What the task requires =
Repeat every line, exactly, from the very first through the one where "M['ground'], smooth=True), kind='structure')" appears. Add nothing else.

## begin Exercise inputs

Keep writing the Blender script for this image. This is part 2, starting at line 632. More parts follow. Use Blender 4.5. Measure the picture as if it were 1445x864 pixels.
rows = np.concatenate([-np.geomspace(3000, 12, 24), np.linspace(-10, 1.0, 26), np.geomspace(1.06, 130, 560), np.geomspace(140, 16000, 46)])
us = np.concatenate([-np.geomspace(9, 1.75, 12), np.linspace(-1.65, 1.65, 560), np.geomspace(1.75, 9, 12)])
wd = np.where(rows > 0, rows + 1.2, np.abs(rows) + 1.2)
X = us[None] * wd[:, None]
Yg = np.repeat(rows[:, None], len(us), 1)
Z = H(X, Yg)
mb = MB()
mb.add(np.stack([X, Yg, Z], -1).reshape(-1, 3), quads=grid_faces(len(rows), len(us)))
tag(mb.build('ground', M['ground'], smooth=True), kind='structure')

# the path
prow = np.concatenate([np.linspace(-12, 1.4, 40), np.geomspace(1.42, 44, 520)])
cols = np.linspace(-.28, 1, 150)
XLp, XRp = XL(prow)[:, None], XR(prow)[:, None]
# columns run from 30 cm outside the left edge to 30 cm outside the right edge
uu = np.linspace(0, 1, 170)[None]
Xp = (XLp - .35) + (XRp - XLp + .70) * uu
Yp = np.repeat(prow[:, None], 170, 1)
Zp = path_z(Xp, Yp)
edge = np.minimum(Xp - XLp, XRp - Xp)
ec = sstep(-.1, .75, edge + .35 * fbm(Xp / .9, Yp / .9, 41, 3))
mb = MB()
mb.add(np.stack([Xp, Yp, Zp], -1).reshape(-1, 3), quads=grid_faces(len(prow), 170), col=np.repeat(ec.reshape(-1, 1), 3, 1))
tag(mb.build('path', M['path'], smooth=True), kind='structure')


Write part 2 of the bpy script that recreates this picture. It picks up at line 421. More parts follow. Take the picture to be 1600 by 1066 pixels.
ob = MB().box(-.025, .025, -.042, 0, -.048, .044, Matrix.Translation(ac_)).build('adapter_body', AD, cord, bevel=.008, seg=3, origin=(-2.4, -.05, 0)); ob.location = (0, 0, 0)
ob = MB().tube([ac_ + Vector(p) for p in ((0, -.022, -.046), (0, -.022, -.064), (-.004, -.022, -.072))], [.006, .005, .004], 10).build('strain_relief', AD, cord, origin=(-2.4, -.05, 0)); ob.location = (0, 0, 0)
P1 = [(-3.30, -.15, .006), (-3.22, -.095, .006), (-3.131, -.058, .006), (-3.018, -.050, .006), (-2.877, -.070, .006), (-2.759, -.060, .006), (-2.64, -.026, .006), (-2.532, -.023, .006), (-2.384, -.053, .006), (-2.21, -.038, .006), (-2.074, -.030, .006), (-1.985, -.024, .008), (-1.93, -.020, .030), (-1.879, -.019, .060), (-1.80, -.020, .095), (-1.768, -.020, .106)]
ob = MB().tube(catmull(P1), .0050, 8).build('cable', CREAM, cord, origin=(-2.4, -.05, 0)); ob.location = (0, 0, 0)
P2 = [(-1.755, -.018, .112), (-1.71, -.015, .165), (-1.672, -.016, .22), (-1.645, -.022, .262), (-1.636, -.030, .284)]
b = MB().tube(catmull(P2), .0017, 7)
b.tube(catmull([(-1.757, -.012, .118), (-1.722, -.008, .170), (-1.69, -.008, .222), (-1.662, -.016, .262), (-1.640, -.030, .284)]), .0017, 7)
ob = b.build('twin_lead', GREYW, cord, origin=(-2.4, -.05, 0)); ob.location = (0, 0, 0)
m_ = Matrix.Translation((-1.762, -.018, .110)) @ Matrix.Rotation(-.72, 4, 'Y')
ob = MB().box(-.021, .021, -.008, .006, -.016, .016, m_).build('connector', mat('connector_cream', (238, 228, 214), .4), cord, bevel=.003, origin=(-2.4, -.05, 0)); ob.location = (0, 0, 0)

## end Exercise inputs

Task response =
Keep writing the Blender script for this image. This is part 2, starting at line 632. More parts follow. Use Blender 4.5. Measure the picture as if it were 1445x864 pixels.
rows = np.concatenate([-np.geomspace(3000, 12, 24), np.linspace(-10, 1.0, 26), np.geomspace(1.06, 130, 560), np.geomspace(140, 16000, 46)])
us = np.concatenate([-np.geomspace(9, 1.75, 12), np.linspace(-1.65, 1.65, 560), np.geomspace(1.75, 9, 12)])
wd = np.where(rows > 0, rows + 1.2, np.abs(rows) + 1.2)
X = us[None] * wd[:, None]
Yg = np.repeat(rows[:, None], len(us), 1)
Z = H(X, Yg)
mb = MB()
mb.add(np.stack([X, Yg, Z], -1).reshape(-1, 3), quads=grid_faces(len(rows), len(us)))
tag(mb.build('ground', M['ground'], smooth=True), kind='structure')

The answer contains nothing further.